Ricollocarlo in un ambiente aziendale più ampio, quindi, risulterebbe meno traumatico, sia per l’azienda che per il dipendente. Resta da approfondire quanto sia legittimo introdurre un simile cambiamento, che avrà un grande impatto su molte imprese, per mezzo di un Decreto Legge. «Dal punto di vista tecnico, trattandosi di legge ordinaria, lo è. Sarà, poi, il Parlamento, in ogni caso, a decidere se convalidare o meno la legge nei successivi 60 giorni». Tuttavia, «per fare un Decreto legge – conclude Pozzoli – sarebbero necessari i requisiti di necessità e urgenza.
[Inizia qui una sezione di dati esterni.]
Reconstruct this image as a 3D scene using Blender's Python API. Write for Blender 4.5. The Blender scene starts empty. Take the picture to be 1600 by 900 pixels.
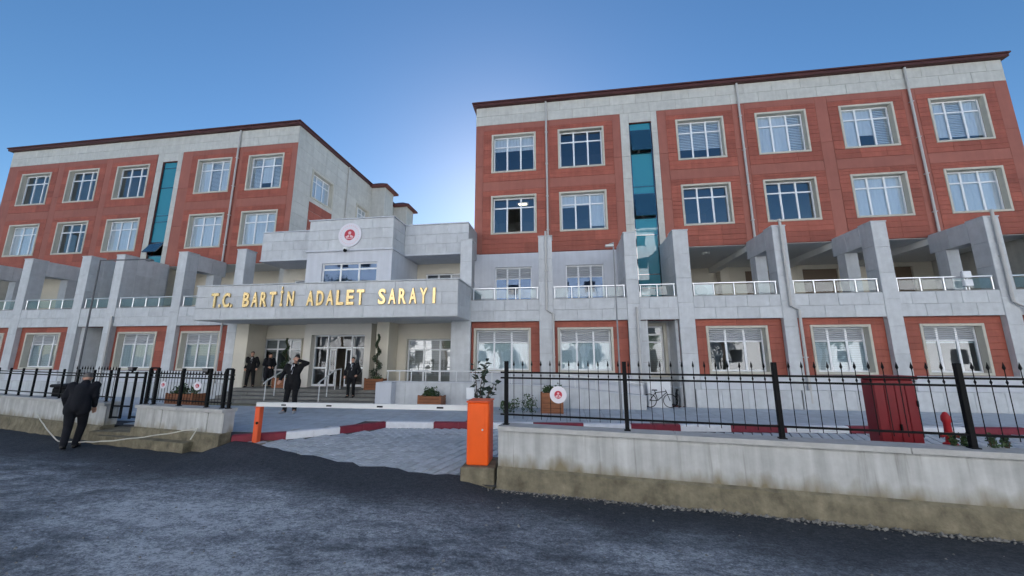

Difficile sostenere che, dopo 42 anni dall’approvazione dello Statuto dei lavoratori, non si possano aspettare alcuni mesi prima di varare una legge ordinaria con un normale percorso parlamentare. Ma anche questi consolidati principi costituzionali sembrano di questi tempi venir meno in nome di altri e superiori “interessi di Stato”».